START
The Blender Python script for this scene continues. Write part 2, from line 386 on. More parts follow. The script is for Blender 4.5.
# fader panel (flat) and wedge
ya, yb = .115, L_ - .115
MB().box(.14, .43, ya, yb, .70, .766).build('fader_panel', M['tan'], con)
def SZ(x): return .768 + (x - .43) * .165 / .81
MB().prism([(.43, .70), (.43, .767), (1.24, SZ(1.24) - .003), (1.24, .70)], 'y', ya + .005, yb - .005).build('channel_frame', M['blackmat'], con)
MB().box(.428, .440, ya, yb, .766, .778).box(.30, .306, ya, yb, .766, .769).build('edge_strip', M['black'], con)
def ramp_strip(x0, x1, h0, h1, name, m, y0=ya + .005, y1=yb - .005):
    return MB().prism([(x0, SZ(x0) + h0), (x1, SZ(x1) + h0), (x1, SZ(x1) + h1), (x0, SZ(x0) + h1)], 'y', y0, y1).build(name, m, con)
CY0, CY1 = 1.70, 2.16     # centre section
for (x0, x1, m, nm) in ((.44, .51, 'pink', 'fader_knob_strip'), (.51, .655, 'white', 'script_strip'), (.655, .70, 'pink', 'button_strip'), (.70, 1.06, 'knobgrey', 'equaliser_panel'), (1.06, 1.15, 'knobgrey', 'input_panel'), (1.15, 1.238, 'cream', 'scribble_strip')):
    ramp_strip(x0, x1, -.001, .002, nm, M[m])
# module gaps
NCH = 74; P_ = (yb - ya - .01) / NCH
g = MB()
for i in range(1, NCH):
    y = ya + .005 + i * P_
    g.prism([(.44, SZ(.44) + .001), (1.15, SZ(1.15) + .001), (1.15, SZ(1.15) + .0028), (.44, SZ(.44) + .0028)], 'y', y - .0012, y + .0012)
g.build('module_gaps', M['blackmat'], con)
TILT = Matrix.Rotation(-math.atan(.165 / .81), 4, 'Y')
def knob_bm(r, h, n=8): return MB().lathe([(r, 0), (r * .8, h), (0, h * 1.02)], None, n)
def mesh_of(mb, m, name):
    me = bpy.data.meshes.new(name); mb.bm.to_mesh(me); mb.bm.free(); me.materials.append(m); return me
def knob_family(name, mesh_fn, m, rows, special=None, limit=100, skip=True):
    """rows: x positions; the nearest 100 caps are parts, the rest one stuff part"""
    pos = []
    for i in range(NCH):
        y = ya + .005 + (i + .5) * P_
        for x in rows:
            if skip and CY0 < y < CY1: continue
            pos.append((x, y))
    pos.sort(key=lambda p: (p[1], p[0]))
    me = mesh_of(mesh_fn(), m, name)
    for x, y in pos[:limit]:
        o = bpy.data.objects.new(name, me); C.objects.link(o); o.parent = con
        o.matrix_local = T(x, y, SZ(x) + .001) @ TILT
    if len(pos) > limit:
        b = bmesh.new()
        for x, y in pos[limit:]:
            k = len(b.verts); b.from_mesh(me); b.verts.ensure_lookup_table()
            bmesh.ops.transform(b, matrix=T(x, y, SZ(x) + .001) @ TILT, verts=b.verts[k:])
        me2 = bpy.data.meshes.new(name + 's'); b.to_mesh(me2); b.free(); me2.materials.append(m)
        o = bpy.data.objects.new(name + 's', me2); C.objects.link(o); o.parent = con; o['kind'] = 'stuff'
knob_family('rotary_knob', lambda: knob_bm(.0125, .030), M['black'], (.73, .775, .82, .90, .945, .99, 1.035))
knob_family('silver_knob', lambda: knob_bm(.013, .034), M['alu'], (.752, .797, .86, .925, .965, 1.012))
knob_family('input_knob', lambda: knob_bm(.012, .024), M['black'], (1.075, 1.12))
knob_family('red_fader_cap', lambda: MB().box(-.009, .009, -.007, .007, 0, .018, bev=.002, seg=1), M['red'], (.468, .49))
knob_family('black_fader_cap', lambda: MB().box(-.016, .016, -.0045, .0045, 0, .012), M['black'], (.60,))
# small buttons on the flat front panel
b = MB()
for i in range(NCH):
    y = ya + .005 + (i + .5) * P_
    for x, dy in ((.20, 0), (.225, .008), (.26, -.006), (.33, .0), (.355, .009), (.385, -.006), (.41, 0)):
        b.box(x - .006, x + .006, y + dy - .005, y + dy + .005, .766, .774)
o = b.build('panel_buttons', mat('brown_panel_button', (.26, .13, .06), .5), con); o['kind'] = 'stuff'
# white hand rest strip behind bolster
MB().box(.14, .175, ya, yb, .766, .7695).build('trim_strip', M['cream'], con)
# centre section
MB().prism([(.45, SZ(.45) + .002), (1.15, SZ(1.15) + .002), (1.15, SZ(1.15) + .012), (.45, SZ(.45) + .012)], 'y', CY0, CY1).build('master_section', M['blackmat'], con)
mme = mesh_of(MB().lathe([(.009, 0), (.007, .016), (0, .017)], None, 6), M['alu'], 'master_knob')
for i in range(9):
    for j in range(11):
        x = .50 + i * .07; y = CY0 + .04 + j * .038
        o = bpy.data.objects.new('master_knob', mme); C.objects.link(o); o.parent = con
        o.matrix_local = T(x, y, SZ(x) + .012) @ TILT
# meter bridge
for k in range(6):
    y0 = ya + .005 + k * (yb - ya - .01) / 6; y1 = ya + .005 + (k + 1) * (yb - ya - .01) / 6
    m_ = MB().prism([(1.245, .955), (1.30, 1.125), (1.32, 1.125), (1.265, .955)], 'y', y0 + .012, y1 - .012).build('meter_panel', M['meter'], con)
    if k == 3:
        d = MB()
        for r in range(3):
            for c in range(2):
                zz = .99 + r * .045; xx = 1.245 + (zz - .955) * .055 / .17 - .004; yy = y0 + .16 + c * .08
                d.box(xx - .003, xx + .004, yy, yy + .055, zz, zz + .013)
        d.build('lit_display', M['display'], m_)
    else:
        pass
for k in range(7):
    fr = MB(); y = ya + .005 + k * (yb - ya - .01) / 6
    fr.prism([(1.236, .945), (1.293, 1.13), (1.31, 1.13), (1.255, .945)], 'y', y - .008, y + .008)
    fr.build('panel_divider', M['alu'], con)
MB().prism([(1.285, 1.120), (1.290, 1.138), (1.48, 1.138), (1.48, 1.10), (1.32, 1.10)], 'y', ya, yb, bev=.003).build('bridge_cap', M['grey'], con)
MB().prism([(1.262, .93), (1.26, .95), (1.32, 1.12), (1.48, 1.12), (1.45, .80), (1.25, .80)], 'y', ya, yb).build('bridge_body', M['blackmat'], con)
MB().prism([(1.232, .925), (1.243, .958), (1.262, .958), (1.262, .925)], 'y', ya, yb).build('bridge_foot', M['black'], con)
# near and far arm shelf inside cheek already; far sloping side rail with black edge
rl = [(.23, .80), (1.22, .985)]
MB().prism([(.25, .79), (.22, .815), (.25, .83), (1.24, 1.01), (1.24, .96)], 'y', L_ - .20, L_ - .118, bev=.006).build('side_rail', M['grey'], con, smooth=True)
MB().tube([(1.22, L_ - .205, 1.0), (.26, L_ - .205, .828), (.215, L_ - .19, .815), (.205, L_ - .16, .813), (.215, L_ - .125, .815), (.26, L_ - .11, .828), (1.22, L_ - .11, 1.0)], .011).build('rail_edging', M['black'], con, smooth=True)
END
START
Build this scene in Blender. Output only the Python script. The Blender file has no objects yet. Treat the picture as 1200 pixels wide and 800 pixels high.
END
Your goal: From the entries above, extract every line where the word "part" appears.

Response below:
The Blender Python script for this scene continues. Write part 2, from line 386 on. More parts follow. The script is for Blender 4.5.
    """rows: x positions; the nearest 100 caps are parts, the rest one stuff part"""